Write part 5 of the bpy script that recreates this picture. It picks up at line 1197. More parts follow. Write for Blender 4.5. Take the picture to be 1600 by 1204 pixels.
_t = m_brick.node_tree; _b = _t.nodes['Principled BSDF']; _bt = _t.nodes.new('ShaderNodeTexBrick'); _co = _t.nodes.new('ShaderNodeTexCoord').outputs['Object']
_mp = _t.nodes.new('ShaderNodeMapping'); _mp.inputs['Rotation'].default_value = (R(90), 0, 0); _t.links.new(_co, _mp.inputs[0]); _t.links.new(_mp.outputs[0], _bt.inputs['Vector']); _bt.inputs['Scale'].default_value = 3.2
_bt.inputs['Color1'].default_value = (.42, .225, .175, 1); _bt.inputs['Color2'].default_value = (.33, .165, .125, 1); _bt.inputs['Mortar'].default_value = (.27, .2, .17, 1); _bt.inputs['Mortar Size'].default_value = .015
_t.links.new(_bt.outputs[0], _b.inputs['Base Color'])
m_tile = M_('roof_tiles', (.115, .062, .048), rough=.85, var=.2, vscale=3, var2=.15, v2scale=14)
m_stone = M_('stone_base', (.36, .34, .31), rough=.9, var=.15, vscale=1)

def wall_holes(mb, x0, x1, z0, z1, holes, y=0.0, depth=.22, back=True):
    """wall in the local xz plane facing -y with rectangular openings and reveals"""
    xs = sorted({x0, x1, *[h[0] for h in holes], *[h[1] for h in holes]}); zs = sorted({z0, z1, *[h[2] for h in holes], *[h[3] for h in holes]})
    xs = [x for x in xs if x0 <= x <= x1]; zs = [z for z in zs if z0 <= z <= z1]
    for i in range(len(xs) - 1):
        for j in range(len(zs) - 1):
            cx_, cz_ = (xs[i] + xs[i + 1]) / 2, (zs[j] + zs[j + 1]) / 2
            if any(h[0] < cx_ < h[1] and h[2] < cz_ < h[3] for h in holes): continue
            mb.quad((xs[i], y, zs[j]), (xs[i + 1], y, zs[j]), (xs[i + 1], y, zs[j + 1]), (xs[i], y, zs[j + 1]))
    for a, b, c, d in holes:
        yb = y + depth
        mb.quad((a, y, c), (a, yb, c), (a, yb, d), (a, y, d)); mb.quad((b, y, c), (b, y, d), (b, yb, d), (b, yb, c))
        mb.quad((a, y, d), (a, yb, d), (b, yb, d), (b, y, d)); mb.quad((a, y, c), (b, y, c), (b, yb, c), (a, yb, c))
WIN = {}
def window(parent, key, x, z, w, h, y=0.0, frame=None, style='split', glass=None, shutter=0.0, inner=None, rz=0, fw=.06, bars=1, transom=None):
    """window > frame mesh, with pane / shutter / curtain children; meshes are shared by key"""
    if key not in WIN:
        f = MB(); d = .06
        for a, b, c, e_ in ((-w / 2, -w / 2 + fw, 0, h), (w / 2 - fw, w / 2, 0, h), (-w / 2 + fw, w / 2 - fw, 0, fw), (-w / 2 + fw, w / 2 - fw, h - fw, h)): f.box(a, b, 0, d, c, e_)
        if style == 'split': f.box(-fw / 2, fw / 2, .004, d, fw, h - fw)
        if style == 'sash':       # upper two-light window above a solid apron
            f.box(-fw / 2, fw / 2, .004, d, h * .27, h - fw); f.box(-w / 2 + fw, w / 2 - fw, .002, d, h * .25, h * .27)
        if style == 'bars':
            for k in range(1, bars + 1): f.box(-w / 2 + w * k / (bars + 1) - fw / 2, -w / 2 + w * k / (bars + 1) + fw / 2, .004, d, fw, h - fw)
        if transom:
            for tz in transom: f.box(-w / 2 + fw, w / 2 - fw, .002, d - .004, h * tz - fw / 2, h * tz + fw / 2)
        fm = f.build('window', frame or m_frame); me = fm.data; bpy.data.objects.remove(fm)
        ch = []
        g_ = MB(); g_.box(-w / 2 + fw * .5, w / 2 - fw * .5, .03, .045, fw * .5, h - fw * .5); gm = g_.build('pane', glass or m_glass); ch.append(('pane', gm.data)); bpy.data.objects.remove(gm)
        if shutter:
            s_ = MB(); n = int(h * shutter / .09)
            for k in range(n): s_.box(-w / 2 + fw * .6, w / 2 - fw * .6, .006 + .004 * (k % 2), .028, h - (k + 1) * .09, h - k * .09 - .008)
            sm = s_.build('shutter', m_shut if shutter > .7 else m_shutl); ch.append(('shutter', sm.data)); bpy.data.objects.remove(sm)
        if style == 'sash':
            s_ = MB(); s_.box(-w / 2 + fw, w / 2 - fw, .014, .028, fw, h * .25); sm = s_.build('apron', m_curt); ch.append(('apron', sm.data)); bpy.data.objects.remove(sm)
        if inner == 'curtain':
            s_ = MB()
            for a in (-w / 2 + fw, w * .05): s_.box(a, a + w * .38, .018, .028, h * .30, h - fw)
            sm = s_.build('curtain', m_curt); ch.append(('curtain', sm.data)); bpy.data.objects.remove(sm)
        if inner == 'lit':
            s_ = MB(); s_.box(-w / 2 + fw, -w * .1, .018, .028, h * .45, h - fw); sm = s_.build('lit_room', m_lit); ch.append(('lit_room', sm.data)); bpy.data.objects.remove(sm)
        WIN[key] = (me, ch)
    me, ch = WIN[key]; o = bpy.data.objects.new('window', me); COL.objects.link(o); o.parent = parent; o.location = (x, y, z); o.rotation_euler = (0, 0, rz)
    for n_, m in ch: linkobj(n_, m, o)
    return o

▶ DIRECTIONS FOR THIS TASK
Give the lines again, exactly as they stand, from the beginning of the data through the line with "rough=.9, var=.15, vscale=1)".

▶ EXERCISE ANSWER
Write part 5 of the bpy script that recreates this picture. It picks up at line 1197. More parts follow. Write for Blender 4.5. Take the picture to be 1600 by 1204 pixels.
_t = m_brick.node_tree; _b = _t.nodes['Principled BSDF']; _bt = _t.nodes.new('ShaderNodeTexBrick'); _co = _t.nodes.new('ShaderNodeTexCoord').outputs['Object']
_mp = _t.nodes.new('ShaderNodeMapping'); _mp.inputs['Rotation'].default_value = (R(90), 0, 0); _t.links.new(_co, _mp.inputs[0]); _t.links.new(_mp.outputs[0], _bt.inputs['Vector']); _bt.inputs['Scale'].default_value = 3.2
_bt.inputs['Color1'].default_value = (.42, .225, .175, 1); _bt.inputs['Color2'].default_value = (.33, .165, .125, 1); _bt.inputs['Mortar'].default_value = (.27, .2, .17, 1); _bt.inputs['Mortar Size'].default_value = .015
_t.links.new(_bt.outputs[0], _b.inputs['Base Color'])
m_tile = M_('roof_tiles', (.115, .062, .048), rough=.85, var=.2, vscale=3, var2=.15, v2scale=14)
m_stone = M_('stone_base', (.36, .34, .31), rough=.9, var=.15, vscale=1)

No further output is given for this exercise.